Prompt —
Check each line of the data for "body" and select those that have it.

══ Recorded information

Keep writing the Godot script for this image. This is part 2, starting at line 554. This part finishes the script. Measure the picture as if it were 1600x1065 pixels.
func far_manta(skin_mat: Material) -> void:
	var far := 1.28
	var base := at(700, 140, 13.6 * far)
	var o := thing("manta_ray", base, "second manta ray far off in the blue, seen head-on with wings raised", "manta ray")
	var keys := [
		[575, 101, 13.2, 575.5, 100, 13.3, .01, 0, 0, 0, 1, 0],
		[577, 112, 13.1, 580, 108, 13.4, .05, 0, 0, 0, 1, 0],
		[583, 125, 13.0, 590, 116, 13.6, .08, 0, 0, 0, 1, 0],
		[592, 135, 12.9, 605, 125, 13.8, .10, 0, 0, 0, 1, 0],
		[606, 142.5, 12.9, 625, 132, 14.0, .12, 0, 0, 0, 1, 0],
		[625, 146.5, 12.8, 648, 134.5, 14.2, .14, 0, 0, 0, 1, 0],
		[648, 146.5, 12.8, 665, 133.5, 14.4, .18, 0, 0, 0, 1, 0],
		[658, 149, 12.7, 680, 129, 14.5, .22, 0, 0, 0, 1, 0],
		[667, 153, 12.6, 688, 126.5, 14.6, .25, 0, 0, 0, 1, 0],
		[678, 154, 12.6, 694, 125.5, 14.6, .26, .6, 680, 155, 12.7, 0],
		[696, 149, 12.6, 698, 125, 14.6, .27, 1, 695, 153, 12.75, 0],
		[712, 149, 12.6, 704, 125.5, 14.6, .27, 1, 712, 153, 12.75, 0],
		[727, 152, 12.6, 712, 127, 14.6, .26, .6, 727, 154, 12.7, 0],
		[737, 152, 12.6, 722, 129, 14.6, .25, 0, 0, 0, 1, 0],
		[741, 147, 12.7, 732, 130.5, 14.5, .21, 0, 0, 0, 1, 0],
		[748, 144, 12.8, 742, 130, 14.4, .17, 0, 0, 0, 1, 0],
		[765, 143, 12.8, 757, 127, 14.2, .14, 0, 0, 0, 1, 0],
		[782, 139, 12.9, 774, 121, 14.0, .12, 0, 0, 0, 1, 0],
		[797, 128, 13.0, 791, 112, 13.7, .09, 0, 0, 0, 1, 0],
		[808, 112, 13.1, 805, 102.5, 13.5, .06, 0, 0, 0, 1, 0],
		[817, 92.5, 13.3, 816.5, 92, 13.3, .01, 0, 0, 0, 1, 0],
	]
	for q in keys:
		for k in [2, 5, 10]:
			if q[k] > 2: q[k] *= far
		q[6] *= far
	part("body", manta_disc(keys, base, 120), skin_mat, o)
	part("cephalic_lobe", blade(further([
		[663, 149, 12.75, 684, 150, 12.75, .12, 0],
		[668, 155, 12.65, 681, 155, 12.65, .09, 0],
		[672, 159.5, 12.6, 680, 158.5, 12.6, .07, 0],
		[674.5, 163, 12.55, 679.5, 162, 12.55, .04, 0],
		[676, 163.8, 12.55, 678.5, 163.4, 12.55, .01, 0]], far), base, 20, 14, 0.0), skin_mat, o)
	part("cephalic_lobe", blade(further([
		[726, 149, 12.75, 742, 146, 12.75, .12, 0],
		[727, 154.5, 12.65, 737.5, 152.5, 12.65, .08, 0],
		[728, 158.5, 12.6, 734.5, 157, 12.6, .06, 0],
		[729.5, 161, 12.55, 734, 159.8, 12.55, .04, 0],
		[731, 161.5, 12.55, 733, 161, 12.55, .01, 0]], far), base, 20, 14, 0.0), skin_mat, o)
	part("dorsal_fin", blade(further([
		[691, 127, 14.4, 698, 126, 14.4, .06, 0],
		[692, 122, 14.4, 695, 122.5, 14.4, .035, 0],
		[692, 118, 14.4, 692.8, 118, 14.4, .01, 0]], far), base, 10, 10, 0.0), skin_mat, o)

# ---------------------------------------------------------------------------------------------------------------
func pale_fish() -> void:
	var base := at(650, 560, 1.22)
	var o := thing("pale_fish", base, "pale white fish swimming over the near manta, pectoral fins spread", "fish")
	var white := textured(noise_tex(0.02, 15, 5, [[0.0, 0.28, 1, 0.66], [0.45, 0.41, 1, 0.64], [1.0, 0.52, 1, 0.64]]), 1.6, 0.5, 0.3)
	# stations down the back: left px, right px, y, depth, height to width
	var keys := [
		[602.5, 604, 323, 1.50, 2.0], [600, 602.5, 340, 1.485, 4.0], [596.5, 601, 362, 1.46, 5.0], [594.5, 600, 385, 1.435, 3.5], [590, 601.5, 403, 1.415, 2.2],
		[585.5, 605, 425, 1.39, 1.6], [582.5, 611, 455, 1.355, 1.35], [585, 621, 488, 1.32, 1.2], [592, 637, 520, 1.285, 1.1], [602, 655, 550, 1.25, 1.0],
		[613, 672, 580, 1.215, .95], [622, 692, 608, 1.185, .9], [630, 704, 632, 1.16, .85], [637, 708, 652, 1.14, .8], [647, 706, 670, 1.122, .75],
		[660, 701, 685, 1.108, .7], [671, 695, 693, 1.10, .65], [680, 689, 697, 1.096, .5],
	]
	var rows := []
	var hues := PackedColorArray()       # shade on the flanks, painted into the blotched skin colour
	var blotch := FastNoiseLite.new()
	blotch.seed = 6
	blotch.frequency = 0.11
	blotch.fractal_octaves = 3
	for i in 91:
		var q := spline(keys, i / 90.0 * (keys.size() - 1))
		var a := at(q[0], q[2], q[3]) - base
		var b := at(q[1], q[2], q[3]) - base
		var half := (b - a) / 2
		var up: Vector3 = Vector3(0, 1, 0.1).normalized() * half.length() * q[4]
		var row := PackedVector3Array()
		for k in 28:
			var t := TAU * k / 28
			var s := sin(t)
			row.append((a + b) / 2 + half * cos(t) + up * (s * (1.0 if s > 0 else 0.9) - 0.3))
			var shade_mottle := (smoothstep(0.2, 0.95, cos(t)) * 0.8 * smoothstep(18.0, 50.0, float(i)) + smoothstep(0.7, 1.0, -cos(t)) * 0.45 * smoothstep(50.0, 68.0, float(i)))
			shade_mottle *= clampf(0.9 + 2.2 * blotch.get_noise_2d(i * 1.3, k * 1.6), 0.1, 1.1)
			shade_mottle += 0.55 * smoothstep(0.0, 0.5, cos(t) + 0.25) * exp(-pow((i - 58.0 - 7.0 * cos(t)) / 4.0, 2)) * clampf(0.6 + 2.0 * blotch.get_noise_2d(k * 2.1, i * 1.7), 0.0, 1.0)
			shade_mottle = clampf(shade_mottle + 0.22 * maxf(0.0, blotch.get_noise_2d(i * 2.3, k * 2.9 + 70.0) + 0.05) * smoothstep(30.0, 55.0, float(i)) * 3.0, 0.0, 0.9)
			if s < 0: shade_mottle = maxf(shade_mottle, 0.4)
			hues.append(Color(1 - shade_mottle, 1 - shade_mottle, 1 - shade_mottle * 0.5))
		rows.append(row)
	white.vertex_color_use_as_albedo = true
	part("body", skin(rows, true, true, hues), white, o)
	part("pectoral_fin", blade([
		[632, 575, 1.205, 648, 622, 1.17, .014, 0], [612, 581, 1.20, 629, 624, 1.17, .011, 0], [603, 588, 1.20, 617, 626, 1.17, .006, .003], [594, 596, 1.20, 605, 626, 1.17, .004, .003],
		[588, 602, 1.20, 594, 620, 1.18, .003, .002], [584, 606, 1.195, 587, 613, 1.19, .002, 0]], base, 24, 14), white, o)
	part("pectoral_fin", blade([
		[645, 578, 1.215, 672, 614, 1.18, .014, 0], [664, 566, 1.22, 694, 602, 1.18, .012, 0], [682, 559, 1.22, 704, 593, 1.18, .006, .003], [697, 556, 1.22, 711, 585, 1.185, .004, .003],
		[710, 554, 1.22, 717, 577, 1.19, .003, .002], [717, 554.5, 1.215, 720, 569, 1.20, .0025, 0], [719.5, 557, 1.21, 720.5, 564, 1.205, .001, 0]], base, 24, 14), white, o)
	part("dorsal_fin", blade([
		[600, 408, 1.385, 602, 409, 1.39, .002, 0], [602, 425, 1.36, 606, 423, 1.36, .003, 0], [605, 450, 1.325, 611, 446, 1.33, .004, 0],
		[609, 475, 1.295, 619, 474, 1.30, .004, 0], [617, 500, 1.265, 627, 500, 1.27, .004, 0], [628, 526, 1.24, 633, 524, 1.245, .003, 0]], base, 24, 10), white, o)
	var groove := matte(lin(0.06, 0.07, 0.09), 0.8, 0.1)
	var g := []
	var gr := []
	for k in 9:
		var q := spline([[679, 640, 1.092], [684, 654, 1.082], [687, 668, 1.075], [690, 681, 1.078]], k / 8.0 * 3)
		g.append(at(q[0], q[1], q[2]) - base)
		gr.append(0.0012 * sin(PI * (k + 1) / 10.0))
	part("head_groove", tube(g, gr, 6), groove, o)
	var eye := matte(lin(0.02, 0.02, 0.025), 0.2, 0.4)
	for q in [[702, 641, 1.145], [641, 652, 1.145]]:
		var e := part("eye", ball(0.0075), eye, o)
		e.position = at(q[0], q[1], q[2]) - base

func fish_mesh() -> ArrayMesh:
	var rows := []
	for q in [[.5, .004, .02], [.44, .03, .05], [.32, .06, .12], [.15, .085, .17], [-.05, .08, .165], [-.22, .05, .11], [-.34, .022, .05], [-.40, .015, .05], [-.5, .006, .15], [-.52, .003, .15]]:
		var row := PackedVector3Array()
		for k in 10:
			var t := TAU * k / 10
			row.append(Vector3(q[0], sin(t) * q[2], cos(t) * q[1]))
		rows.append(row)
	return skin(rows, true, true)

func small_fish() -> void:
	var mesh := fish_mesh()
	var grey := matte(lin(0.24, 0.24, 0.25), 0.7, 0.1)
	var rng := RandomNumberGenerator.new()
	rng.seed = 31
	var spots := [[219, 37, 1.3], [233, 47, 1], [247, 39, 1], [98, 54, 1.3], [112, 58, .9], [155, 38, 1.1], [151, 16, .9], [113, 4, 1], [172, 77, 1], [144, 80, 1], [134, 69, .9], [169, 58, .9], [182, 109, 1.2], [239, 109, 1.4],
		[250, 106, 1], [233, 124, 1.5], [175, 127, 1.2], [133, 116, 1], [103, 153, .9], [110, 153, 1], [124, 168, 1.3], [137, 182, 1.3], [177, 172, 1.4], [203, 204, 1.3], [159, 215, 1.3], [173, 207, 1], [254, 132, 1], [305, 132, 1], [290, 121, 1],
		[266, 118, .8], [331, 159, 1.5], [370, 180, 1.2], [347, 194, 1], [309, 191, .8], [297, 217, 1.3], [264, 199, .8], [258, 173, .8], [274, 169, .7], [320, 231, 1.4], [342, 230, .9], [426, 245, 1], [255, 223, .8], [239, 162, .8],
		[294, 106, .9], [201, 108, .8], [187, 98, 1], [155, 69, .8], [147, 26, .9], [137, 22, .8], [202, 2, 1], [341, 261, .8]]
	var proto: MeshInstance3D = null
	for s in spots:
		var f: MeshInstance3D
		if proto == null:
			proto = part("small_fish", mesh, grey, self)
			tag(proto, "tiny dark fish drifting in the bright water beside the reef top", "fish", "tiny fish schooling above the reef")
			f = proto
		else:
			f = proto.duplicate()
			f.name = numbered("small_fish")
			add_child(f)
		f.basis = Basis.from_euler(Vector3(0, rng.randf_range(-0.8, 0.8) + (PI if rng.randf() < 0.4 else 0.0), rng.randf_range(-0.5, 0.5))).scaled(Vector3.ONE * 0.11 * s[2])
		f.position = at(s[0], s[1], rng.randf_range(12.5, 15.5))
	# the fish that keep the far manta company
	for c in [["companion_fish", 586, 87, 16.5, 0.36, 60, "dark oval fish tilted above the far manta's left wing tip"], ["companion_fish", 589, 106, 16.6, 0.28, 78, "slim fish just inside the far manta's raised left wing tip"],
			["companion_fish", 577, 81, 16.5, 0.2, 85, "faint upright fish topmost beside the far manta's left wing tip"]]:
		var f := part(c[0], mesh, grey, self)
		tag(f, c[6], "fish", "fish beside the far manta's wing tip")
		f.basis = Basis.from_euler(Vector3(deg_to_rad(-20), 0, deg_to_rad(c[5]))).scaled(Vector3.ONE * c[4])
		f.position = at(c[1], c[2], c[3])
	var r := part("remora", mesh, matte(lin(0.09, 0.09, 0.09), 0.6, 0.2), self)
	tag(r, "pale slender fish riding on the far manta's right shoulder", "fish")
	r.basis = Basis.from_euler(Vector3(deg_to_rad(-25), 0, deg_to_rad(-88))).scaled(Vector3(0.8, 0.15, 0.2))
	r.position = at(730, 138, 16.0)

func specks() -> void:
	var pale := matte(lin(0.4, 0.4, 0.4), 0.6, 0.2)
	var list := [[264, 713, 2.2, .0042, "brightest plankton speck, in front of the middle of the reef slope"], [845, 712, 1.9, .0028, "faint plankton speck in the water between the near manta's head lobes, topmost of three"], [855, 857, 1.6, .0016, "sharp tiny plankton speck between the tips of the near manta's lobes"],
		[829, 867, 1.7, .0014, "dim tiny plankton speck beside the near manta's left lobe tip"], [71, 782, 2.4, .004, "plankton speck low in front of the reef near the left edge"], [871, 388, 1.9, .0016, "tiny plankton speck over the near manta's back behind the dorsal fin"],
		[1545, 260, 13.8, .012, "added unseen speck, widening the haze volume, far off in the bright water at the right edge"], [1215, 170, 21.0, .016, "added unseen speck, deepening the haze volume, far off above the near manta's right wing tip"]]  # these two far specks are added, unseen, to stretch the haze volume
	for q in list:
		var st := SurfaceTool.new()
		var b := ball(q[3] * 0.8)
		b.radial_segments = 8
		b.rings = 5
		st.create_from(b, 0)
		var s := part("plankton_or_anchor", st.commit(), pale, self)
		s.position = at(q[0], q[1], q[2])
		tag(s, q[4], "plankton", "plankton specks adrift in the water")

════

Answer below —
	part("body", manta_disc(keys, base, 120), skin_mat, o)
	part("body", skin(rows, true, true, hues), white, o)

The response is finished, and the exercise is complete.